Safer products through institutional commitments

EDF Supply Chain Solutions Center

The first pillar of leadership: making an institutional commitment

Successful business outcomes require strong and continuous commitment and support from company leaders. As with any change initiative, modifying how a manufacturer selects the ingredients it uses or how a retailer selects products requires time and resources, and infrastructural and behavioral adjustments.

The first pillar of our framework, Institutional Commitment, is essential in ensuring leadership support on safer chemicals for business transformation.

What does an Institutional Commitment to safer chemicals do?

An Institutional Commitment to safer chemicals is an organization-wide commitment that:

  • frames a company’s journey.
  • builds internal champions.
  • sets accountability for the journey at every level of the organization.

In a committed company, action ripples throughout the organization; company executives set top-level goals that are reinforced by middle management in a way that empowers employees in every business function to make the transformation successful through their own daily operations. It’s about true integration of the new safer chemistry philosophy into everyday business.

 

Go to: Model chemicals policy for retailers of formulated products

Go to: Model safer food additives policy for retailers and grocers

EDF Supply Chain Solutions Center
EDF Supply Chain Solutions Center

The importance of a corporate chemicals policy

The most effective tool in jump-starting and sustaining Institutional Commitment for safer chemicals is a written corporate chemicals policy. A strong chemicals policy begins with an overarching vision of the transformations the company wants to achieve in its chemicals management and ultimately its product portfolio. A vision statement is aspirational and conveys the company’s desire to take a leadership stance, for example Seventh Generation’s statement, “To Inspire a consumer revolution that nurtures the health of the next seven generations.” The scope of the policy, i.e. whether the policy will apply to all products made (or sold) or to a subset of such products, should also be made clear.

The company’s specific objectives for attaining leadership on safer chemicals are the meat of a corporate chemicals policy. In our introduction to Behind the Label, we identified supply chain transparencyinforming consumers, and safer product design as the most critical leadership initiatives for a company to undertake. The written chemicals policy lays out the top goals for these initiatives.

Thus, a chemicals policy institutionalizes a company’s commitment to lead on safer chemicals while also articulating what the company wants to achieve. The policy is also powerful in helping suppliers understand where the company wants to go and how the supply chain will be involved. We have created EDF’s model chemicals policies (for retailers of food and formulated products) to represent our vision for leadership commitments.

Ingredients for Crafting a Corporate Chemicals Policy

At a high level, the crafting of a strong policy is an iterative process, perhaps shepherded by a company’s sustainability team, and involves gaining input from key business functions, understanding current business processes and resources, and revising ideas of what is typical, attainable and aspirational. In a retail company, merchandisingsourcingcompliance and legalare among the strategic functions to include in policy development. In a brand or product manufacturing firm, input is necessary from all business functions impacted by the policy — including R&D, product design, materials procurement and technical support staff (including those who review material performance and those who review health impact), as well as legal and compliance.

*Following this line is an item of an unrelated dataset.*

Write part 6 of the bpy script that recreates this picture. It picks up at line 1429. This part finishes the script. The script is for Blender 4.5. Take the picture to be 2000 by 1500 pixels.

Consulting the advocacy community is also useful when crafting a chemicals policy, whether through direct engagement or through landscape research. Some organizations may provide additional subject matter expertise, others greater insight into consumer needs.

Ultimately, for the policy to gain traction in the organization, it needs to be endorsed by the corporate executives who oversee the business functions that will be directly involved in applying the policy. Their management teams will be crucial in communicating to employees and suppliers how the policy will impact existing business processes and what will be expected from them in making the policy successful.

EDF Supply Chain Solutions Center
EDF Supply Chain Solutions Center

Hurdles on the Path to Leadership

Sparking and sustaining Institutional Commitment is not easy. It can be difficult to catalyze change in a corporation, particularly a large, established company that has been profitable in its existing way of doing business.

The first step in sparking commitment is belief from those behind the transformation. If they believe what they’re doing is right for the company and will bring value, that belief reverberates to upper management and increases the likelihood of gaining their support and commitment to altering business processes.

One of the most useful strategies in fostering alignment is to see the topic through the eyes of a particular business function. How would the new goals affect primary objectives? Where are synergies? What aspects resonate best with their daily operations?

Another potential hurdle is allowing perfect to be the enemy of good. The first draft of a policy is not going to look like the final version, and that’s okay. Iterative conversations with stakeholders will flesh it out. Likewise, over time as the policy is implemented and insights are gained, new aspirational goals can be identified and integrated into the policy.

Build your corporate chemicals policy now

Institutional Commitment is an essential step towards attaining leadership on safer chemicals. It promotes goal embedment and alignment, boosts employee empowerment, sets internal accountability and articulates a vision to both the company and its suppliers.